Hong Kong people must stop taking cheap water for granted

PUBLISHED : Wednesday, 03 June, 2015, 1:42am
UPDATED : Wednesday, 03 June, 2015, 1:42am

Nothing is more essential for life than water, yet too many people in Hong Kong take it for granted. Much of that has to do with heavily subsidised tariffs and the guaranteed supply from Guangdong that meets our needs. But rising demand on the mainland and the uncertainty to weather patterns caused by climate change require that mindsets change. The 50th anniversary of the cross-border deal and the signing of a new three-year contract is reason for a rethink. A year-long drought that began in 1963 prompted Hong Kong to explore sources for water beyond the city's dams. Rationing meant that taps were turned on for just four hours a day every four days, forcing citizens to queue at central supply points. Daily supplies remained limited until the early 1970s, even though the agreement with Guangdong to pump water from the Dongjiang, or East River, was made in 1965. Crises force people to change their ways; Hongkongers during those difficult times became adept at conservation.

There is now every reason to again develop those skills. Between 70 and 80 per cent of our water is from the Dongjiang; the latest deal allows for up to 828 million cubic metres a year. It is more than we need and there is no incentive to use less as household charges are among the lowest in the world for a major city, having remained unchanged since 1995. Unsurprisingly, we are also among the most wasteful societies. Yet rising demand on the mainland, pollution and droughts have forced a strategy there of reduced usage and conservation and it is only a matter of time before our supply is affected.

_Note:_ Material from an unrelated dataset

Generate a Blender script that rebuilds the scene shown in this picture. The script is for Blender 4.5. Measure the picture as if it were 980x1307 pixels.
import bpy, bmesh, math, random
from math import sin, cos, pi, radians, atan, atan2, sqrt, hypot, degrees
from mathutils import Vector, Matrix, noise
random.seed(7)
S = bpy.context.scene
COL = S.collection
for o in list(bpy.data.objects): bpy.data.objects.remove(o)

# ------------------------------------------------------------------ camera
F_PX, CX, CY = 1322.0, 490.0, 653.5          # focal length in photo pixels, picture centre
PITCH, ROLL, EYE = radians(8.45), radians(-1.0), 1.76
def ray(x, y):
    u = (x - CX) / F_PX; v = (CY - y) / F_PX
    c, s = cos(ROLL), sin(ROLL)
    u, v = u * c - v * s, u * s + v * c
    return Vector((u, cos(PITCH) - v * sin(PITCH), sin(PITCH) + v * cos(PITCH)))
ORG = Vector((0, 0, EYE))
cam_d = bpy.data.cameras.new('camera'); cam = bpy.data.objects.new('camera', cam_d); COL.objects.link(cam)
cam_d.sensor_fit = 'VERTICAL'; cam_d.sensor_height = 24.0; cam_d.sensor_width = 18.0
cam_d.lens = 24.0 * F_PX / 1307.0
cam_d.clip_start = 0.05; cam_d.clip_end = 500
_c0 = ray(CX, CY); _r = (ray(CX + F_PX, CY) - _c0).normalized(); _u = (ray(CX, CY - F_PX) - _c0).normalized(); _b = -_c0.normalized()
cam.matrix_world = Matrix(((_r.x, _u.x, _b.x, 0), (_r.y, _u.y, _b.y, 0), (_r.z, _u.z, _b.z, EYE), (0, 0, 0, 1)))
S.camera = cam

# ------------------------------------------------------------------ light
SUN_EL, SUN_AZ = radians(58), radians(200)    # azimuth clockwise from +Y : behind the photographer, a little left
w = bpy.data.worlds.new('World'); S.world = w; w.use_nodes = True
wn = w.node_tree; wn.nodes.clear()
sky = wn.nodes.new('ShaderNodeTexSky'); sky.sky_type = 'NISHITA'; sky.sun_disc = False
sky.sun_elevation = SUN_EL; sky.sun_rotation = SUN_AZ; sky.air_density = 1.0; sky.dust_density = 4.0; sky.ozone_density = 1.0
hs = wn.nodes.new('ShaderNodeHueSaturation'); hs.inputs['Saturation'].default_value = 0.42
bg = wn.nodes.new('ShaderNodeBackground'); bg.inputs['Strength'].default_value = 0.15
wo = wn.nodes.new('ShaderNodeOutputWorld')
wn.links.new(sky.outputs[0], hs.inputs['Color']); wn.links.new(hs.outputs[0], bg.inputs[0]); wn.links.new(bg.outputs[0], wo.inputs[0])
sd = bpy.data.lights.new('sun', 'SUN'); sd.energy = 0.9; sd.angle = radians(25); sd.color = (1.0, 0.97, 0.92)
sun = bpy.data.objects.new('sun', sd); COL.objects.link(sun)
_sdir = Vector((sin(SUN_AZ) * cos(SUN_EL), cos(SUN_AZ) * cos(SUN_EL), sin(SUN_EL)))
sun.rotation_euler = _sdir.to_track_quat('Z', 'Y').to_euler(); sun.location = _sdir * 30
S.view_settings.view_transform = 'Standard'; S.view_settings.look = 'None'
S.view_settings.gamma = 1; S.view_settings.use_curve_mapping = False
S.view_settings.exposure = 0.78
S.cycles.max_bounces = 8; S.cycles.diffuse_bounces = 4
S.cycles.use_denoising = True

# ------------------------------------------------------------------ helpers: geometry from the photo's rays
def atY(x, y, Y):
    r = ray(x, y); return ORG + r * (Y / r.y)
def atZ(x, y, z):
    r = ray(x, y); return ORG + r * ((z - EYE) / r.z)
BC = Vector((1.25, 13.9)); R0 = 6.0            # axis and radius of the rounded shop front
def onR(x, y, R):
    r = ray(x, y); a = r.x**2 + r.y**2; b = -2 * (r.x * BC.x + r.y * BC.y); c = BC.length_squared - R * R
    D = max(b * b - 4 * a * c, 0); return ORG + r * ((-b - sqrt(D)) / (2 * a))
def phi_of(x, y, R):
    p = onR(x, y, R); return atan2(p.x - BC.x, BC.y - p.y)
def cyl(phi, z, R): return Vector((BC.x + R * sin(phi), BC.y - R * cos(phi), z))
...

Altering how we think about water requires the government taking the lead. It has embarked on that process by pushing ahead with a plan for a HK$9 billion desalination plant at Tseung Kwan O. But it will be capable of meeting no more than 10 per cent of needs, nor will it make us more responsible.

As on the mainland, authorities have to come up with a conservation strategy. We have to be taught how to be less wasteful. Perhaps, also, we should pay higher charges.